English department creates new student advisory board enhance to student input

Majors to provide input on curriculum, future changes

The University of Rhode Island’s English department has taken the next step in its plan to be more responsive to majors by beginning to implement an Undergraduate Student Advisory Board. 

The Board will have six English majors to represent the majors at large and act as a student voice for curriculum changes, new classes and other ideas in the department.

Travis Williams, the chair of the English department, said that the development of the advisory board began after the department participated in an Engaged Departments initiative with the Office of Diversity, Equity and Inclusion last academic year. 

“[Engaged Departments] is an opportunity for a unit such as an academic department to receive consultation assistance about various things that the department is trying to figure out in terms of future developments and plans,” Williams said, “particularly where those aspects of diversity and inclusion are concerned.”

Williams said that one of the suggestions from the initiative was to implement a formal student board to engage students and discuss department interests and concerns, especially as the department discusses their future plans and concerns.

“The students have interests or concerns or questions about things that are happening or that they want to happen,” Williams said. “This becomes a formal way of bringing that to our attention so that we can then consider good feedback, and perhaps move forward with the things that make sense.”

Currently, the department is in the process of gathering nominees for the roles.
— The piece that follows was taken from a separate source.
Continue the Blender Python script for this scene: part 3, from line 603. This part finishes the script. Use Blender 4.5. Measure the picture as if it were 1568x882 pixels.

Williams sees the board as a way to engage the student in department-based discussions about the goals and purpose of the English department. 

Kyra Shindler, a senior English and secondary education major, said that the advisory board is a good move to increase student representation and advocacy in the major. 

“It was definitely a good step forward, especially being that we were online pretty much for the last year and a half,” Shindler said. “So it’s just nice to have representatives for the students and to have advocates for the students.” 

Williams hopes the board will encourage conversation about changes majors hope to see in the English department and an increase in student involvement after it is established.

He said the advisory board presents an opportunity to begin discussions between board members, English majors and faculty that will lead to the best possible courses to help students achieve their goals.

“How can us understanding their point of view, improve the kinds of things that we put into the approval pipeline to bring to the major and change things?” Williams said. “It should be an evolutionary process of constant cooperative dialogue between the two constituencies.”

Shindler hopes that the members of the board are empathetic and knowledgeable about the English department and can act as a resource for students.

 “I hope that this advisory board will have a positive impact on both my major and the department altogether,” Shindler said. “I hope that more people will consider taking English classes.”

Shindler feels that students may engage more with the English department as they utilize the advisory board, from professor reviews to helping students understand what they can do with their degrees in the future.

Beyond student advisory board development, Williams said that the English department is interested in implementing different approaches to teaching and grading in the future.

“We are very interested in thinking about ways in which modes of teaching, approaches to grading, approaches to assignments and things like that, can be rendered more equitable and responsive to the different learning styles that students have,” Williams said.